THE EXERCISE: Keep pictures out. Copy exactly the lines from the one containing "Model this scene" to the one containing "S.camera = co", endpoints included.

SUPPLIED DATA:
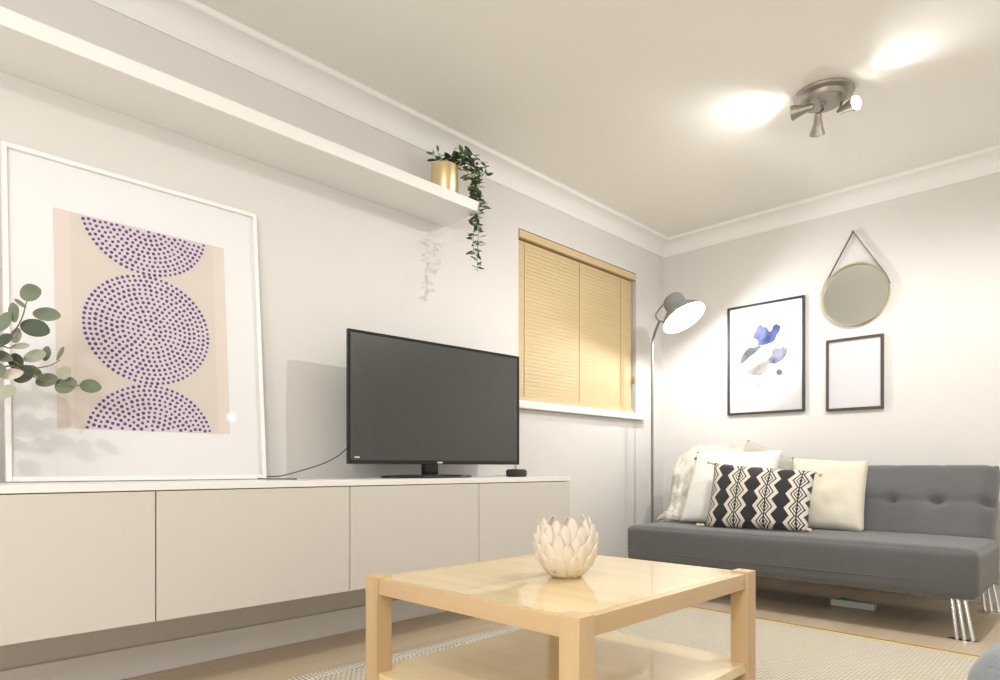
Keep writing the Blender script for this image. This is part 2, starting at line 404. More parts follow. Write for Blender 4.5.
# ------------------------------------------------------------------ eucalyptus, its vase stands just outside the photo's left edge
t = thing('eucalyptus_vase', 'leafy eucalyptus sprigs reaching in from the left in front of the dotted print', 'plant', (.27, -4.02, .658))
bm = bmesh.new(); lathe(bm, [(0, 0), (.045, 0), (.06, .02), (.065, .08), (.045, .15), (.03, .18), (.034, .20), (.029, .20), (.026, .18), (.03, .02), (0, .02)], (.27, -4.02, .6585), seg=32)
obj('vase', bm, mat('white_vase_glaze', (.8, .78, .75), .3), t, smooth='all')
mouth = V(.27, -4.02, .86)
M_stem = mat('olive_stem', (.20, .15, .08), .7); M_e1 = mat('eucalyptus_green', (.19, .235, .165), .6, var=.25, vscale=25); M_e2 = mat('eucalyptus_pale', (.42, .44, .34), .6, var=.15, vscale=25)
M_e3 = mat('cream_petal', (.80, .74, .68), .7)
def E(u, v, x): return at(u, v, 0, x)
sprigs = [[mouth, E(-12, 352, .30), E(4, 344, .33), E(14, 332, .34), E(22, 318, .35), E(27, 300, .36)],
          [mouth, E(-10, 350, .28), E(10, 348, .29), E(26, 345, .28)],
          [mouth, E(-12, 362, .30), E(10, 360, .33), E(26, 368, .35), E(48, 366, .36), E(60, 360, .36)],
          [mouth, E(-10, 372, .32), E(12, 366, .34), E(28, 374, .35), E(50, 383, .36), E(70, 386, .36), E(82, 385, .36)]]
for s in sprigs:
    p = smooth_path(s, 6); bm = bmesh.new(); tube(bm, p, [.0026 - .0014 * i / len(p) for i in range(len(p))], 6); obj('stem', bm, M_stem, t, smooth='all')
def leaf(bm, c, right, up, rx, ry, mi=0, tip=.15, cup=.12, seg=16):
    """cupped round leaf; right/up span its plane, tip gives a slight point"""
    right = right.normalized(); up = up.normalized(); nn = right.cross(up).normalized()
    cen = bm.verts.new(c - nn * rx * cup); ring = []
    mid = []
    for k in range(seg):
        a = 2 * PI * k / seg; rad = 1 + tip * max(0, math.cos(a)) ** 6
        ring.append(bm.verts.new(c + right * (rx * rad * math.cos(a)) + up * (ry * math.sin(a)) + nn * (rx * .06 * math.sin(2 * a))))
        mid.append(bm.verts.new(c + right * (rx * .55 * rad * math.cos(a)) + up * (ry * .55 * math.sin(a)) - nn * rx * cup * .7))
    for k in range(seg):
        j = (k + 1) % seg
        bm.faces.new((cen, mid[k], mid[j])).material_index = mi
        bm.faces.new((mid[k], ring[k], ring[j], mid[j])).material_index = mi
RV = V(math.cos(TH), math.sin(TH), 0); FV = V(-math.sin(TH), math.cos(TH), 0); UV_ = V(0, 0, 1)
lv = [(29.7, 292.5, 11, 8, 10, 0), (14, 313, 9.5, 7, 110, 0), (46, 314, 11.5, 7.5, -8, 0), (34.5, 327.5, 12, 9, -20, 3), (4, 322, 9, 6, 60, 0), (16, 336, 7, 5, 70, 1),
      (20, 346, 8, 3, 5, 1), (34, 356, 10, 6.5, 15, 1), (46, 354, 7, 4.2, 70, 0), (60, 354, 7, 2.4, 65, 0), (16, 362, 7.5, 7, 100, 3), (23, 374, 11, 8, 25, 3), (11, 374, 12, 5, 8, 2),
      (46, 380, 10, 7, 10, 0), (64, 373, 7, 6, 40, 1), (65, 385, 10.5, 8.5, 15, 0), (90, 386, 10.5, 7, -8, 0), (3, 340, 8, 6, 30, 3), (2, 356, 9, 5, -20, 0), (35, 371, 8, 4, -40, 0),
      (5, 392, 9, 7, 20, 1), (-8, 330, 10, 8, 40, 0), (-6, 370, 11, 8, 10, 0), (-10, 350, 10, 7, 80, 1), (20, 303, 6, 2, -40, 0)]
bm = bmesh.new()
for i, (u, v, rx, ry, ang, mi) in enumerate(lv):
    x = .345 + .022 * math.sin(i * 2.3); c = at(u, v, 0, x); a = math.radians(ang); k = .00275
    tilt = random.uniform(-.35, .35)
    right = RV * math.cos(a) + UV_ * math.sin(a) + FV * tilt * .6; up = -RV * math.sin(a) + UV_ * math.cos(a) + FV * tilt
    leaf(bm, c, right, up, rx * k, ry * k, mi)
obj('foliage', bm, [M_e1, M_e2, M_e3, mat('eucalyptus_dark', (.075, .10, .065), .6, var=.25, vscale=25)], t, smooth='all')

# ------------------------------------------------------------------ plant in a gold pot on the shelf
px_, py_ = .135, -2.178
t = thing('potted_plant', 'gold pot with a trailing green plant at the end of the high shelf', 'plant', (px_, py_, 1.926))
bm = bmesh.new(); lathe(bm, [(0, 0), (.060, 0), (.0625, .004), (.0625, .162), (.0605, .164), (.058, .162), (.058, .02), (0, .02)], (px_, py_, 1.9265), seg=40)
obj('pot', bm, M_brass, t, smooth=True)
bm = bmesh.new(); lathe(bm, [(.0575, .13), (.03, .137), (0, .138)], (px_, py_, 1.9265), seg=24); obj('soil', bm, mat('dark_soil', (.05, .035, .02), .95, bump=.6, bscale=150), t)
top = V(px_, py_, 2.085)
vines = []
def vine(pts): vines.append(smooth_path(pts, 8))
vine([top, V(.17, -2.12, 2.13), V(.215, -2.055, 2.09), V(.235, -2.07, 1.98), V(.262, -2.082, 1.88), V(.262, -2.085, 1.78), V(.26, -2.09, 1.68), V(.26, -2.09, 1.60)])
vine([top, V(.18, -2.11, 2.15), V(.20, -2.02, 2.11), V(.225, -2.05, 1.99), V(.262, -2.06, 1.90)])
vine([top, V(.15, -2.10, 2.12), V(.17, -2.03, 2.06), V(.20, -2.055, 1.96), V(.21, -2.06, 1.84), V(.20, -2.06, 1.76), V(.21, -2.065, 1.70)])
vine([top, V(.16, -2.14, 2.14), V(.19, -2.09, 2.12), V(.20, -2.055, 2.04), V(.21, -2.045, 1.95)])
vine([top, V(.12, -2.19, 2.13), V(.11, -2.20, 2.165)])
vine([top, V(.15, -2.16, 2.13), V(.16, -2.13, 2.19)])
vine([top, V(.13, -2.22, 2.10), V(.13, -2.245, 2.15)])
vine([top, V(.16, -2.14, 2.13), V(.18, -2.07, 2.18), V(.20, -1.99, 2.14), V(.2, -1.975, 2.09)])
vine([top, V(.15, -2.15, 2.13), V(.15, -2.08, 2.18), V(.16, -2.01, 2.16)])
for v_ in vines:
    bm = bmesh.new(); tube(bm, v_, .0014, 5); obj('stem', bm, mat('green_stem', (.14, .17, .07), .6), t, smooth='all')
bm = bmesh.new()
for vi, v_ in enumerate(vines):
    L = 0
    for a, b in zip(v_, v_[1:]):
        L += (b - a).length
        while L > .0085:
            L -= .0085
            if (a - top).length < .03: continue
            ang = random.uniform(0, 2 * PI); d = V(math.cos(ang), math.sin(ang), random.uniform(-.55, .5)).normalized()
            s = random.uniform(.012, .021); side = d.cross(V(0, 0, 1)).normalized(); side = (side + V(0, 0, random.uniform(-.6, .6))).normalized()
            leaf(bm, a + d * s * 1.15, d, side, s, s * .48, random.choice((0, 0, 1)), .3, .1, 8)
M_l1 = mat('vine_leaf_dark', (.045, .085, .045), .5, var=.3, vscale=40); M_l2 = mat('vine_leaf_mid', (.15, .24, .09), .5, var=.3, vscale=40)
obj('foliage', bm, [M_l1, M_l2], t, smooth='all')

# ------------------------------------------------------------------ wall pictures on the back wall
def picture(label, x0, x1, z0, z1, e, mtl, inner):
    t = thing('framed_picture', label, 'picture', ((x0 + x1) / 2, 0, z0), None)
    bm = bmesh.new()
    box(bm, x0, x0 + e, -.022, -.001, z0, z1, bev=.0015); box(bm, x1 - e, x1, -.022, -.001, z0, z1, bev=.0015)
    box(bm, x0 + e, x1 - e, -.022, -.001, z0, z0 + e, bev=.0015); box(bm, x0 + e, x1 - e, -.022, -.001, z1 - e, z1, bev=.0015)
    obj('frame', bm, mtl, t); inner(t, x0 + e, x1 - e, z0 + e, z1 - e)
    obj('glazing', B(x0 + e, x1 - e, -.0155, -.0145, z0 + e, z1 - e), M_glaze, t)
    return t
M_sheet = mat('white_sheet', (.88, .88, .89), .8)
def art(t, x0, x1, z0, z1):
    bm = bmesh.new(); box(bm, x0 - .001, x1 + .001, -.010, -.004, z0 - .001, z1 + .001)
    shapes = [(1, [(170, 235), (172, 195), (190, 160), (215, 120), (232, 105), (250, 130), (275, 128), (300, 165), (318, 150), (325, 118), (352, 102), (366, 118), (382, 112), (374, 160), (352, 190), (340, 225), (318, 246), (270, 262), (225, 268), (188, 262)]),
              (2, [(84, 412), (80, 380), (92, 345), (120, 305), (152, 276), (182, 262), (215, 268), (245, 276), (215, 296), (190, 325), (150, 352), (118, 385)]),
              (3, [(110, 462), (150, 446), (200, 420), (240, 392), (285, 380), (305, 398), (280, 430), (262, 470), (235, 492), (180, 497), (140, 485)]),
              (4, [(318, 300), (345, 285), (372, 292), (400, 275), (422, 290), (430, 258), (438, 285), (428, 330), (402, 368), (372, 392), (338, 408), (300, 400), (280, 375), (318, 345)]),
              (5, [(190, 492), (235, 492), (262, 470), (252, 520), (232, 560), (218, 592), (198, 565), (188, 530)]),
              (2, [(372 + 23 * math.cos(a * PI / 8), 470 + 23 * math.sin(a * PI / 8)) for a in range(16)])]
    for k, (mi, ps) in enumerate(shapes):
        vs = []
        for u, v in ps:
            p = at(730 + u / 7.557, 310 + v / 7.557, 1, -.0105); vs.append(bm.verts.new((p.x, -.0103 - .0001 * k, p.z)))
        bm.faces.new(vs).material_index = mi
    def wash(name, c1, c2, s=14):
        m = mat(name, c1, .8); g = NT(m); f = g.noise(g.coord('Object'), s, 5, .6)
        rp = g.n('ShaderNodeMapRange'); rp.inputs[1].default_value = .35; rp.inputs[2].default_value = .62; g.put(rp.inputs[0], f)
        g.nt.links.new(g.mix(rp.outputs[0], (*c1, 1), (*c2, 1)), g.b.inputs['Base Color']); return m
    obj('print', bm, [M_sheet, wash('blue_wash', (.035, .05, .19), (.16, .21, .48)), wash('grey_wash', (.07, .07, .08), (.20, .20, .20)),
                      wash('sand_wash', (.24, .21, .20), (.45, .43, .44)), wash('lilac_grey_wash', (.10, .10, .15), (.38, .38, .52)), wash('mist_wash', (.38, .45, .50), (.66, .71, .76))], t)
picture('tall black framed abstract print in blue and grey on the back wall', .490, .978, 1.048, 1.756, .013, M_black, art)
def blank(t, x0, x1, z0, z1):
    obj('print', B(x0 - .001, x1 + .001, -.010, -.004, z0 - .001, z1 + .001), mat('near_white_sheet', (.84, .82, .84), .8, var=.02, vscale=3), t)
picture('small black framed blank-looking picture hanging below the round mirror', 1.101, 1.404, 1.038, 1.460, .014, mat('dark_brown_frame', (.07, .05, .05), .45), blank)

# round mirror on a strap
mc = V(1.254, 0, 1.706); mr = .181
t = thing('round_mirror', 'round mirror with a thin metal rim hung from a strap on the back wall', 'mirror', (mc.x, 0, mc.z - mr))
bm = bmesh.new(); lathe(bm, [(0, .003), (mr - .008, .003), (mr - .008, .012), (0, .012)], mc, (0, -1, 0), 64); obj('mirror_glass', bm, mat('silvered_glass', (.80, .81, .80), .03, 1), t)
bm = bmesh.new(); lathe(bm, [(mr - .010, .002), (mr, .002), (mr + .001, .026), (mr - .001, .028), (mr - .007, .027), (mr - .010, .013), (mr - .010, .002)], mc, (0, -1, 0), 64)
obj('rim', bm, mat('pale_brass', (.66, .60, .44), .28, 1), t, smooth=True)
nail = V(1.2475, -.016, 2.074)
bm = bmesh.new()
for s in (-1, 1):
    a = math.radians(90 - s * 62); p = mc + V(math.cos(a) * (mr + .003), -.016, math.sin(a) * (mr + .003))
    a2 = math.radians(90 - s * 80); p2 = mc + V(math.cos(a2) * (mr + .003), -.016, math.sin(a2) * (mr + .003))
    for q0, q1 in ((nail, p), (p, p2)):
        d = (q1 - q0).normalized(); n_ = V(0, 1, 0).cross(d) * .0022; dy = V(0, .007, 0)
        vs = [bm.verts.new(q + aa * n_ + bb * dy) for q in (q0, q1) for aa, bb in ((-1, -1), (1, -1), (1, 1), (-1, 1))]
        for k in range(4): bm.faces.new((vs[k], vs[(k + 1) % 4], vs[4 + (k + 1) % 4], vs[4 + k]))
        bm.faces.new(vs[0:4][::-1]); bm.faces.new(vs[4:8])
obj('strap', bm, mat('taupe_strap', (.20, .16, .12), .6), t)
bm = bmesh.new(); lathe(bm, [(0, 0), (.003, 0), (.003, .022), (.007, .024), (.006, .028), (0, .029)], (nail.x, -.001, nail.z), (0, -1, 0), 16)
obj('hook', bm, M_nickel, t, smooth=True)

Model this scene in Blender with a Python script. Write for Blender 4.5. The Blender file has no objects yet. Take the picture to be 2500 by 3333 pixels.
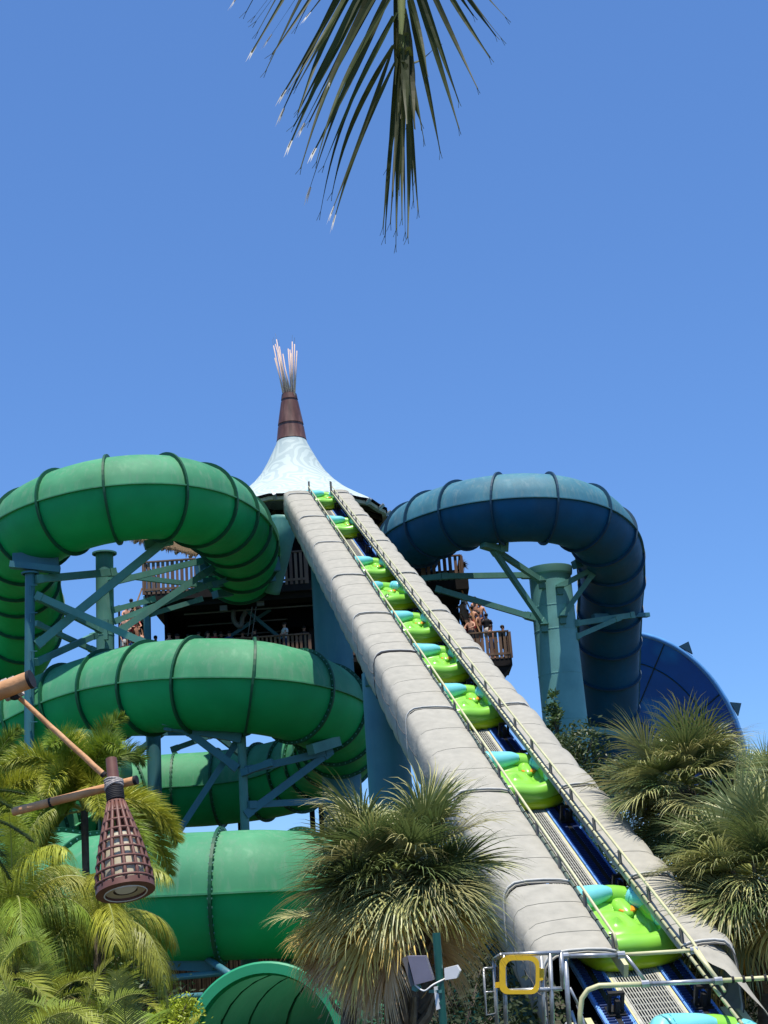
import bpy, math, random
from mathutils import Vector, Matrix, noise
V = Vector
R = math.radians
sin, cos, pi = math.sin, math.cos, math.pi
S = bpy.context.scene
COL = S.collection
rnd = random.Random(7)

# ------------------------------------------------------------------ camera
FPX = 4500.0                      # focal length in photo pixels (2500 x 3333)
PITCH, ROLL = math.atan2(1354, 4500), R(4.1)
CAM = V((0, 0, 5.6))
F = V((0, cos(PITCH), sin(PITCH)))
R0 = V((1, 0, 0)); U0 = V((0, -sin(PITCH), cos(PITCH)))
RX = R0 * cos(ROLL) - U0 * sin(ROLL)
UX = U0 * cos(ROLL) + R0 * sin(ROLL)
cam = bpy.data.cameras.new('camera')
cam.sensor_fit = 'VERTICAL'; cam.sensor_height = 36; cam.lens = FPX / 3333 * 36
cam.clip_end = 5000; cam.clip_start = 0.05
co = bpy.data.objects.new('camera', cam); COL.objects.link(co)
co.matrix_world = Matrix(((RX.x, UX.x, -F.x, CAM.x), (RX.y, UX.y, -F.y, CAM.y), (RX.z, UX.z, -F.z, CAM.z), (0, 0, 0, 1)))
S.camera = co

def P(px, py, y):
    """point of the world plane at distance y (metres) seen at photo pixel px, py"""
    d = F + RX * ((px - 1250) / FPX) - UX * ((py - 1666.5) / FPX)
    return CAM + d * (y / d.y)
def PF(px, py, f):
    """the same at axial distance f"""
    return CAM + (F + RX * ((px - 1250) / FPX) - UX * ((py - 1666.5) / FPX)) * f

# ------------------------------------------------------------------ light
SUN_EL, SUN_AZ = R(77), R(9)      # azimuth from straight behind the camera towards the right
to_sun = V((sin(SUN_AZ) * cos(SUN_EL), -cos(SUN_AZ) * cos(SUN_EL), sin(SUN_EL)))
w = bpy.data.worlds.new('World'); S.world = w; w.use_nodes = True
nt = w.node_tree; bg = nt.nodes['Background']
sky = nt.nodes.new('ShaderNodeTexSky'); sky.sky_type = 'NISHITA'; sky.sun_disc = False
sky.sun_elevation = SUN_EL; sky.sun_rotation = math.atan2(to_sun.x, to_sun.y)
sky.air_density = 1.0; sky.dust_density = 0.0; sky.ozone_density = 6.0; sky.altitude = 0
hs = nt.nodes.new('ShaderNodeGamma'); hs.inputs[1].default_value = .70
tint = nt.nodes.new('ShaderNodeMix'); tint.data_type = 'RGBA'; tint.blend_type = 'MULTIPLY'; tint.inputs[0].default_value = 1
tint.inputs[7].default_value = (.82, 1.25, 1.90, 1)
nt.links.new(sky.outputs[0], hs.inputs['Color']); nt.links.new(hs.outputs[0], tint.inputs[6]); hs = tint
nt.links.new(tint.outputs[2], bg.inputs[0]); bg.inputs[1].default_value = 0.12
sl = bpy.data.lights.new('sun', 'SUN'); sl.energy = 4.8; sl.angle = R(0.53); sl.color = (1, .93, .82)
so = bpy.data.objects.new('sun', sl); COL.objects.link(so)
so.rotation_euler = (-to_sun).to_track_quat('-Z', 'Y').to_euler()
S.view_settings.view_transform = 'Standard'; S.view_settings.look = 'None'
S.view_settings.exposure = 0.3; S.view_settings.gamma = 1.0
try: S.view_settings.use_curve_mapping = False
except Exception: pass
S.render.engine = 'CYCLES'
S.cycles.max_bounces = 8; S.cycles.transparent_max_bounces = 8
S.cycles.use_denoising = True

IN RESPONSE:
Model this scene in Blender with a Python script. Write for Blender 4.5. The Blender file has no objects yet. Take the picture to be 2500 by 3333 pixels.
import bpy, math, random
from mathutils import Vector, Matrix, noise
V = Vector
R = math.radians
sin, cos, pi = math.sin, math.cos, math.pi
S = bpy.context.scene
COL = S.collection
rnd = random.Random(7)

# ------------------------------------------------------------------ camera
FPX = 4500.0                      # focal length in photo pixels (2500 x 3333)
PITCH, ROLL = math.atan2(1354, 4500), R(4.1)
CAM = V((0, 0, 5.6))
F = V((0, cos(PITCH), sin(PITCH)))
R0 = V((1, 0, 0)); U0 = V((0, -sin(PITCH), cos(PITCH)))
RX = R0 * cos(ROLL) - U0 * sin(ROLL)
UX = U0 * cos(ROLL) + R0 * sin(ROLL)
cam = bpy.data.cameras.new('camera')
cam.sensor_fit = 'VERTICAL'; cam.sensor_height = 36; cam.lens = FPX / 3333 * 36
cam.clip_end = 5000; cam.clip_start = 0.05
co = bpy.data.objects.new('camera', cam); COL.objects.link(co)
co.matrix_world = Matrix(((RX.x, UX.x, -F.x, CAM.x), (RX.y, UX.y, -F.y, CAM.y), (RX.z, UX.z, -F.z, CAM.z), (0, 0, 0, 1)))
S.camera = co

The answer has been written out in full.